Metropolitan News-Enterprise

 

Wednesday, March 3, 2004

 

Page 1

 

C.A. Overturns Ruling in Manson ‘Family’ Member Parole Bid

 

By KENNETH OFGANG, Staff Writer/Appellate Courts

 

A San Bernardino Superior Court judge’s order that the state Board of Prison Terms reconsider its denial of parole to convicted killer Leslie Van Houten has been overturned by the Fourth District Court of Appeal.

Retired Judge Bob N. Krug, assigned by the chief justice, applied the wrong standard when he held that the board had failed to balance the heinousness of Van Houten’s crimes against her subsequent efforts at rehabilitation, the justices ruled Monday.

Van Houten, Charles Manson, and three other members of “The Family,” Manson’s collection of ‘60s counter-culture advocates who sought to create a race war in America with the expectation of rising to leadership in its aftermath, are serving life sentences for multiple murders.

Van Houten’s original conviction and sentence of death was overturned because her attorney disappeared in mid-trial. Her second trial ended with a hung jury, and the third trial resulted in concurrent life terms.

Admitted Involvement

The defendant, 19 at the time of the killings, admitted her involvement in the August 1969 murders of Leno and Rosemary La Bianca in their Cielo Drive home. One day earlier, actress Sharon Tate and four others were murdered at the home Tate rented with her husband, director Roman Polanski, who was in Europe at the time.

Van Houten was convicted of the La Bianca murders. She was not present during the Tate murders but was convicted of conspiracy to commit them.

Rosemary La Bianca was stabbed a total of 42 times, and Van Houten said at various times that she had herself stabbed the woman 14 or 16 times. Another Family member testified at Van Houten’s trial that the defendant admitted stabbing La Bianca after she was already dead and said “the more she did it the more fun it was.”

Van Houten became eligible for parole in 1978, but has been turned down by the board 13 times. She filed her petition for habeas corpus after being turned down in 2000, arguing that the board failed to give consideration to evidence that she has received consistently positive evaluations, has participated in self-improvement, service, education, and religious programs, and has a place to live and a job waiting if she is released.

Krug agreed. In his June 2002 decision he said the board had not cited “any evidence in the record from which it can be determined factually why the [board] found that the gravity of the crime outweighed the other factors to be considered.”

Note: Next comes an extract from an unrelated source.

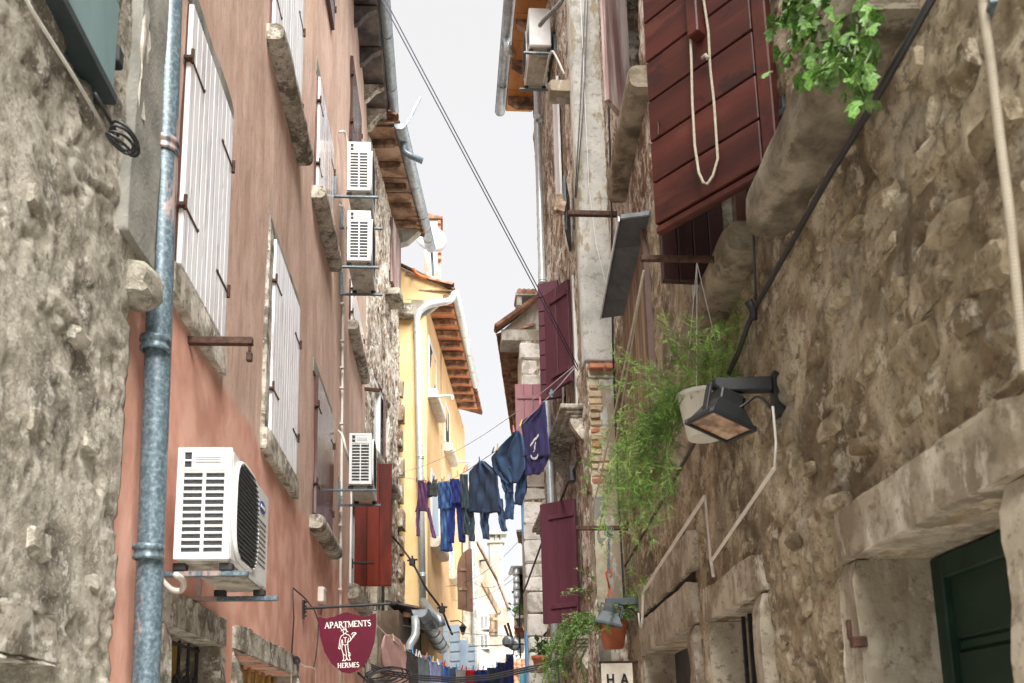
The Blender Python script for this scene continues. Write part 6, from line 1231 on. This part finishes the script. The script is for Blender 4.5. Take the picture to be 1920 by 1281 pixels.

Failing to weigh the positive factors, he said, effectively converted Van Houten’s term into “a sentence of life without parole, a sentence unauthorized by law.”

‘Some Evidence’

But Presiding Justice Manuel Ramirez, writing Monday for the Court of Appeal, said that the courts must uphold the board’s exercise of its discretion to find an inmate unsuitable for parole as long as there is “some evidence” to support it. And that evidence can come solely from a review of the circumstances of the crime, Ramirez said.

The standard, he explained, is the same as that used to review the governor’s veto of a board decision to grant parole, as set forth in In re Rosenkrantz (2002) 29 Cal.4th 616. The Rosenkrantz court upheld former Gov. Gray Davis’ findings that an inmate convicted of second degree murder was unfit for parole, and held that evidence of circumstances that might have supported a first degree murder conviction was a proper basis for the governor’s decision.

Parole, the court said, may be denied solely on the basis of the facts of the crime when the inmate committed “particularly egregious acts beyond the minimum necessary to sustain” the conviction.

That standard was met by the board in the Van Houten case, Ramirez said.

The record of Van Houten’s 13 parole hearings, the jurist said, supports the board’s findings that the murders were “cruel and callous”; that they had an “inexplicable or very trivial” motive; that the La Biancas’ bodies were mutilated; and that Van Houten and the others sought to create unrest by making the killing appear racially motivated “by writing comments on the walls to make it look as if blacks had committed this crime in order to perpetuate the helter skelter as it was described by Charles Manson.”

The case is In re Van Houten, 04 S.O.S. 1079.